O esgoto cloacal das fossas das construções vizinhas extravasa e acaba trazendo problemas. Situações como essa expõem as fragilidades que pressionam a região, cartão postal do Rio Grande do Sul.

“Há 20 anos lutamos para preservar a mata, um dos raros espaços para a fauna de Gramado”, diz uma das proprietárias da área.

Ela acrescenta que a prefeitura não fiscaliza a limpeza das fossas, tampouco se preocupa com um planejamento que respeite as características ambientais da serra.

“O que aconteceu é um colapso anunciado,” resume.

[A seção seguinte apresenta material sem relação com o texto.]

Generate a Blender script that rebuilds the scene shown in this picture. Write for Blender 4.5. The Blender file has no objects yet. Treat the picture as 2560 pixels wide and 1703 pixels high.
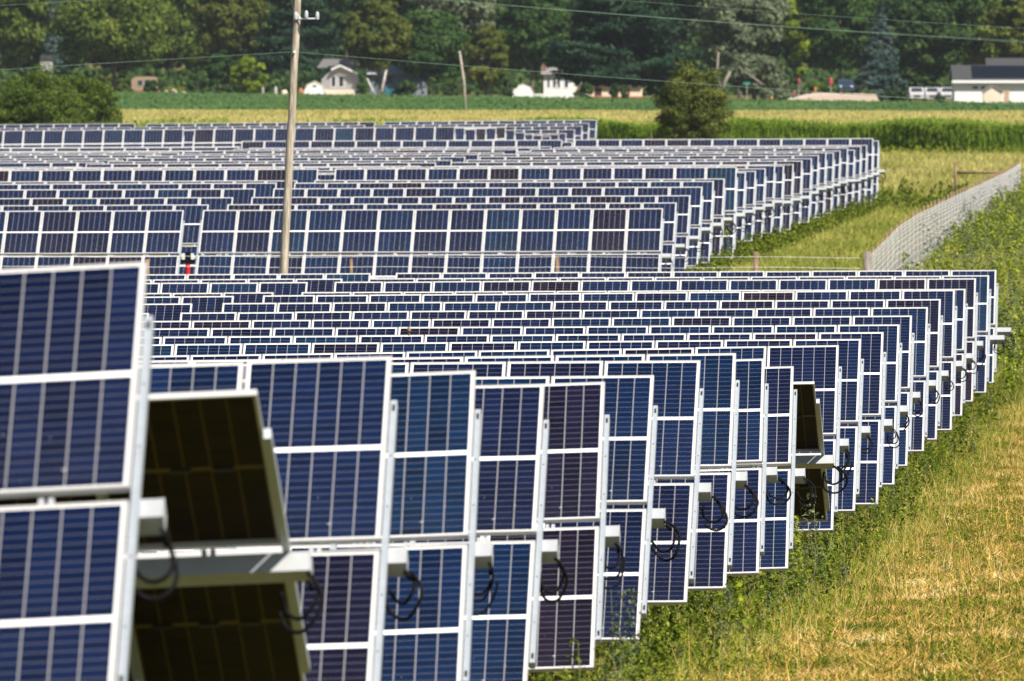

Área sujeita a deslizamentos

O professor de Geociências da Ufrgs, Rualdo Menegat, esclarece que o desmoronamento do prédio ocorreu em encosta com mais de 30 graus de declividade, o que já oferece risco de deslizamentos.

“Houve intensa remoção de floresta, em área de preservação permanente (APP), o que aumenta o risco. A grande quantidade de chuva carregou o solo de água, aumentando o peso e diminuindo a sua coesão, gerando um sistema de planos de ruptura na cabeceira do deslizamento da encosta ao longo de mais de 30 metros. Toda essa região a jusante dessas rachaduras está propensa ao colapso”, explica o pesquisador.

Menegat alerta que as encostas da região são formadas por rochas vulcânicas, com grande fraturamento vertical, o que contribui para a fragilidade dos terrenos.

Crise climática

A situação de Gramado, além dos outros 39 municípios gaúchos que decretaram emergência até essa sexta, 24 à tarde, é um dos temas que serão tratados pelo recém criado GabClima do MP/RS, um espaço para estudos, orientações e trocas sobre a crise climática. Trabalho não vai faltar para essa recente iniciativa do MPRS, que será coordenada pela procuradora Sílvia Cappelli.

Rio Grande do Sul e Santa Catarina são os estados que têm sido muito afetados por eventos extremos, como ciclones, enxurradas, granizo, tempestades e estiagens. Mesmo assim, ainda há pessoas que duvidam das alterações climáticas.

Ao ser procurado pela reportagem do Extra Classe, um geólogo que atua na região disse que é preciso tomar cuidado com o que se ouve por aí a respeito desse tema.

“A questão climática necessita muita discussão ainda para ser interpretada como uma fato incontestável. E existem argumentações que não podem ser desprezadas nesse tema, tanto a favor quanto contra”, argumenta.

Assim como ele, que trabalha para o dono do prédio que desabou, muitos gaúchos terão que compreender o que envolve a adaptação nesse momento da civilização.

No seminário realizado pelo MP realizado esta semana, há um farto conteúdo sobre o assunto. Inclusive os organizadores lançaram a Carta de Porto Alegre sobre Desastres e Crise Climática.